The director, Roy Andresson, has been characterized by the Village Voice as a “slapstick Ingmar Bergman,” which is a similar approach to the Monty Python fusion, but lacks the even deeper understanding of our chronic existence that Andresson seems to have, which makes many scenes hilarious and heartrending, the best kind of funny where you can feel the knife being twisted into you. The skit-like approach to the material only makes it work better, because it’s never trying your patience. It’s just a routine for these people, every day at the bar going up at last call for a final drink before calling it a day, going to their doctor’s appointments, practicing their music, speaking to their children, attending bizarre, ritualistic functions where people stand on their chairs, and everyone’s having an excellent time, but – ah, alas! – your son calls you to ask for more money and you cannot participate.

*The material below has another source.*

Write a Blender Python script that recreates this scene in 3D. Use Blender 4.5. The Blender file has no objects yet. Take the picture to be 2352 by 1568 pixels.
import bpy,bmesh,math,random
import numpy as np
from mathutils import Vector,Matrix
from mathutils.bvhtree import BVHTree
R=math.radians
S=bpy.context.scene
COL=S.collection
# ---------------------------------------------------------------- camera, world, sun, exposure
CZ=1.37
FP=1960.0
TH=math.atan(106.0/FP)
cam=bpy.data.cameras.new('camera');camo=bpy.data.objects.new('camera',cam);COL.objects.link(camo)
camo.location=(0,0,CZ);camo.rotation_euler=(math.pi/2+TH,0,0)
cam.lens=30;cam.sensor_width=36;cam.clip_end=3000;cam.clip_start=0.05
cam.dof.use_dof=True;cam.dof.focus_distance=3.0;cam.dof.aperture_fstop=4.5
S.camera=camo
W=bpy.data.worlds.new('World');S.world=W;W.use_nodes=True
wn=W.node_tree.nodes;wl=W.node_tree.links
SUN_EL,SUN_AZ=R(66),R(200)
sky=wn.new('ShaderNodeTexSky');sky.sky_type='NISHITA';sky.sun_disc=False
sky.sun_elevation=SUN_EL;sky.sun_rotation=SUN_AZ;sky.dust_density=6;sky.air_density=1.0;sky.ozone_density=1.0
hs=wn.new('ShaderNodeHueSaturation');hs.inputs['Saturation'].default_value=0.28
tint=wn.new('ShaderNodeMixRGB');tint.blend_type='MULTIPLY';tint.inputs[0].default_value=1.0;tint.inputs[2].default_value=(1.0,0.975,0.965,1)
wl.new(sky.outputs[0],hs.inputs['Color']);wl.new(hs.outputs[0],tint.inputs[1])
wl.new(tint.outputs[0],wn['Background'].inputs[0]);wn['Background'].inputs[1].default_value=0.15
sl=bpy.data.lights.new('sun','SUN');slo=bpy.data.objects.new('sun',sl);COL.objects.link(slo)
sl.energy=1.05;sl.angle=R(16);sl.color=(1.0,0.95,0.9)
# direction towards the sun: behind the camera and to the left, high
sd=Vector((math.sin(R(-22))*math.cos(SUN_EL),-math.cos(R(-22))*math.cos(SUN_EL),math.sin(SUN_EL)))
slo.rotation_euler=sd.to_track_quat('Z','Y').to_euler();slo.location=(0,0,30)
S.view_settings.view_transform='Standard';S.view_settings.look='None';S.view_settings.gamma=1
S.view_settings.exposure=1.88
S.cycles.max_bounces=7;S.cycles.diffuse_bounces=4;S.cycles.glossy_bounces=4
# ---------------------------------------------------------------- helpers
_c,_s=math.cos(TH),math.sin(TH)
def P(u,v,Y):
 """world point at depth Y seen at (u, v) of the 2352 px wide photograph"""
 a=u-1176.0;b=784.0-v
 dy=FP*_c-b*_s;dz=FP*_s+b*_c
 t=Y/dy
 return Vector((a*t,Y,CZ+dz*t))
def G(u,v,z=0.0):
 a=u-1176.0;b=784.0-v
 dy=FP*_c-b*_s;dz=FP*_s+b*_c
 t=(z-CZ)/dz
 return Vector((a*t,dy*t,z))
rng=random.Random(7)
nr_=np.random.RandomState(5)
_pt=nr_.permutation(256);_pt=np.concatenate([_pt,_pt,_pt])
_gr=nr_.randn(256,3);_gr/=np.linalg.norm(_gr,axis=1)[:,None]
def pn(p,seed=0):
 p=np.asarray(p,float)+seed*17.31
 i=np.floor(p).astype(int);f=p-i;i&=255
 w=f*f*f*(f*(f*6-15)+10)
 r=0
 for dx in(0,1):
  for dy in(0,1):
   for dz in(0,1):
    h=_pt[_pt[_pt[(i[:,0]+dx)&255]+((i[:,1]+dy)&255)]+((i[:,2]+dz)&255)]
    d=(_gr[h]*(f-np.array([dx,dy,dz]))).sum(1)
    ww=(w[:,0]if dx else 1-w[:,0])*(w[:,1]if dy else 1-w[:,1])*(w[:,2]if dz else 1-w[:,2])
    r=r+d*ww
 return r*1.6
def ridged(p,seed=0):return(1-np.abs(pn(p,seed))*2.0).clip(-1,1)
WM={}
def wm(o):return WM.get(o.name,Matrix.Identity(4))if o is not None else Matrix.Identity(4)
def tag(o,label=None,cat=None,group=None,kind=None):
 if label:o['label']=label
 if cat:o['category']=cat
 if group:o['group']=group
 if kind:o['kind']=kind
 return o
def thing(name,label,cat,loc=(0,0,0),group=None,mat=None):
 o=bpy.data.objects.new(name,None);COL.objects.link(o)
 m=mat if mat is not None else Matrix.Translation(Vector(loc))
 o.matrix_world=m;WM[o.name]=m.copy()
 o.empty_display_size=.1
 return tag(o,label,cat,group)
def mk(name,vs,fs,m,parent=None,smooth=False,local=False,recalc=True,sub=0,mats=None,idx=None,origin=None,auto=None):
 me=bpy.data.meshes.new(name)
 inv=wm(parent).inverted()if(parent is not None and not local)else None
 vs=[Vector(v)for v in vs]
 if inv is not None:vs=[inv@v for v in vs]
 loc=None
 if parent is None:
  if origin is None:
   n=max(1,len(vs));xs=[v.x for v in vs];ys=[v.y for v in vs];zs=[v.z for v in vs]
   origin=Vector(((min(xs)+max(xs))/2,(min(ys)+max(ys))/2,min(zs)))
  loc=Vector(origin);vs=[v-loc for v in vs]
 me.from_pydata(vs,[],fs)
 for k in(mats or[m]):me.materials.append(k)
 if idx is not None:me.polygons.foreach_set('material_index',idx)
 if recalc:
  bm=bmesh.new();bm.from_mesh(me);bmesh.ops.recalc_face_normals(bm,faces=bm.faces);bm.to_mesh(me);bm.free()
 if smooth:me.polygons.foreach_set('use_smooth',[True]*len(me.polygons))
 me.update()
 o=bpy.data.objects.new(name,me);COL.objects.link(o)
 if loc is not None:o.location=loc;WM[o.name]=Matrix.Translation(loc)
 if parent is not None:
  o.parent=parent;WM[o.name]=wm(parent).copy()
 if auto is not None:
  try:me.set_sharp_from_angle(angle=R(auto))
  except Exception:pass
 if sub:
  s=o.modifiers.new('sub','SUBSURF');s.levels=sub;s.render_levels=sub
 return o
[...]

All of the set pieces are at the same time so unique and yet so familiar and close to our own personal experiences. And speaking of the set pieces – every scene in this film was constructed on a set, and looks incredible, particularly when Andresson continues to move further into the background (such as with the tuba player in the beginning, when we see him through the married couple’s window practicing with the man ruining his light fixtures on the floor below). Much of the film’s true darkness lingers in the unsaid, such as the tablecloth scene. What is ‘revealed’ is left unacknowledged but left for all to see.
The other filmmaker that lurks in the background of Andresson is Luis Buñel, though Andresson’s lens is more focused on an individual’s place and purpose, rather than Buñel’s class-based sociopolitical works, like The Discreet Charm of the Bourgioisie, where it’s clear these are not so much characters as actions locked in perpetual motion. Really, do yourself a favor and check out this movie – just commit to watching the first 5 minutes via Netflix Streaming, and if you’ve gotten that far and aren’t totally smitten with it, then I think you should start it over and try again, you just might see yourself for a second.
*Though by the same token and to be fair, I thought the scene with the old guy and the viking helmet was unbearably pretentious. Back.
(Oh, and for fun – contrast the Swedes’ !sadness! in this movie with that of those in Where the Wild Things Are and tell me which seems more human. And don’t tell me they were monsters. I know they were monsters.)